Roots of Change


I am transitioning.

It’s taken me three months to be able to say that.

"Transitioning" is a term used by Black women to indicate their decision to journey away from straightening their hair with chemical relaxers to a new experience of their hair in its natural state. 

It's been three months since I last put a relaxer in my hair.  I am “going natural,” becoming acquainted with my hair’s natural curves and character.  I am redefining my understanding of who I am and what I understand to be beautiful. 

I did not know I was making a life-altering decision when I chose to rent Chris Rock's documentary "Good Hair" from the Red Box. 

I was very familiar with the phrase "good hair."  Growing up, I had one cousin who had it.  It felt smooth.  Its roots were thin.  It was straight.  It was “pretty.”  All of my female cousins, aunts, friends and I thought so.  It was unlike what we had growing on our own heads.  Our hair had thick roots that hurt as our mothers combed them.  Our hair did not lay flat but rather had a proclivity for big poufy outdated hair styles like afros.  Our hair needed taming.  We begged for relaxers and jheri curls to make our “bad” hair behave.

As an adult I learned to vehemently oppose this idea of “good hair.”  Whenever I ran into a woman who used the phrase, I’d respond telling her that “All hair is good hair.”  The typical response: “Yeah but you know what I mean.”

And I do.  They mean that straight European-like hair is typically considered more attractive than thick, curly African-like roots.  They mean that it’s easier to comb, style and look at hair that looks White.  This is the awareness that made me protest the phrase “good hair” and led me to watch Chris Rock’s movie three months ago.

I thought I was conscious about this issue of hair.  I had no idea.  No idea that taming my hair was a 9 billion dollar industry headed primarily by white-owned businesses and supported by sacred hair shaving rituals in India.  No idea the extent to which my Black sisters go to alter and cover up their natural hair.  Absolutely no idea that the chemical I was putting on my scalp each month had the ability to burn straight through a soda can.  The words of the scientist in the movie still echo in my mind:  “Why would they do that?”  More personally, why would I do that.

It made me grieve.  It made me write a poem apologizing to my hair. (See http://www.youtube.com/watch?v=1xco6DyhtU8)
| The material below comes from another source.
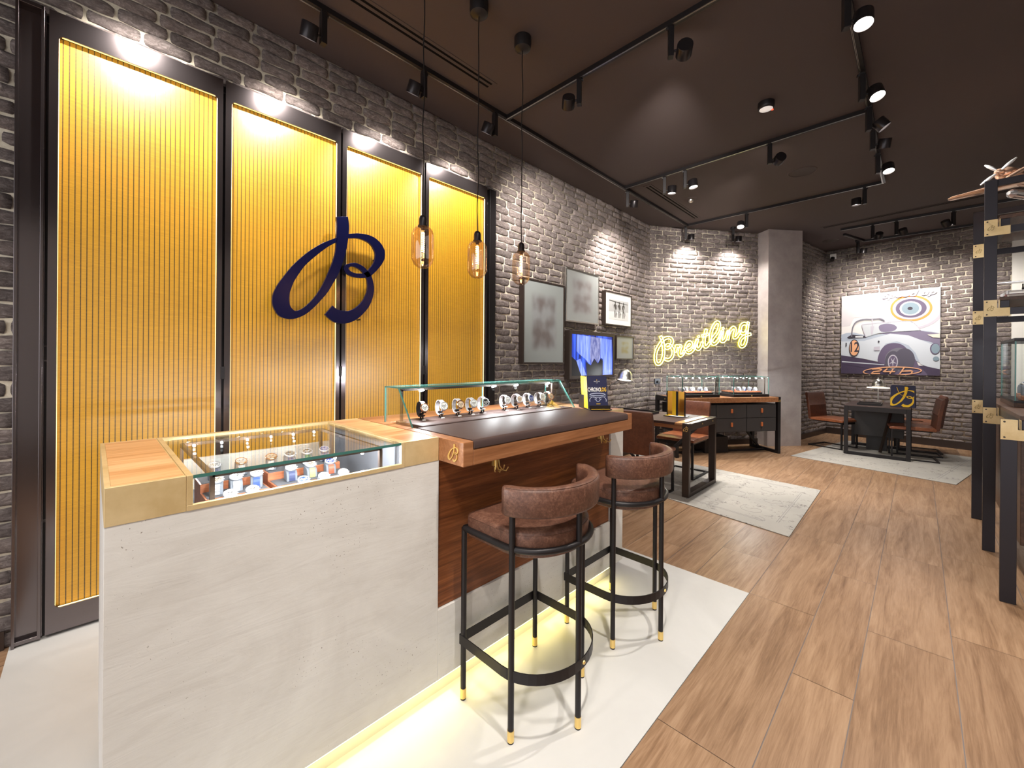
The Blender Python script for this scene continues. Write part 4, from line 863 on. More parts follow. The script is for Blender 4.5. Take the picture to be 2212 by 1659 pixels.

I hadn’t realized how deeply I was conforming to our culture’s belief that only straight hair is beautiful.  I had no idea how deeply that belief had taken root in my own heart until I began going natural.  On many days I have found myself looking at my fuzzy hair line in the bathroom mirror and thinking, “What am I doing?!  My hair is too hard to comb!  Too difficult to style!  Too…..dare I say it:  ugly.”  I see myself getting my hair relaxed in my dreams.  My scarred sub-conscious sends me messages as I sleep letting me know the influence of this idea of “good hair” is deep.

The hair on my head is more than a symbol of beauty.  It is the target of systematic stereotyping and despite all that I am committed to as an anti-bias activist, it is something I have spent most of my life unintentionally demonizing.

Going natural for me is a decision to walk my talk.  Going natural is about everything I am passionate about and the heart of what I hope this blog will be about:  unlearning biased beliefs, interrupting systemic injustice, embracing one’s authentic self, celebrating difference and spirit-level transformation.

I believe change starts on the individual level.  What we feel and believe to be true about ourselves influences what we feel and believe to be true about others.  Knowing and loving who you are is a transformational act, one that allows our understanding of what is good to expand and wrap its arms around those in our world broken by burdensome stereotypes.  Just imagine a world in which not one of us sees ourselves (not our hair, our heart, our cultural heritage, or anything) as inadequate, ugly or bad.  That’s the world I’d like to live in and help to create.  What about you?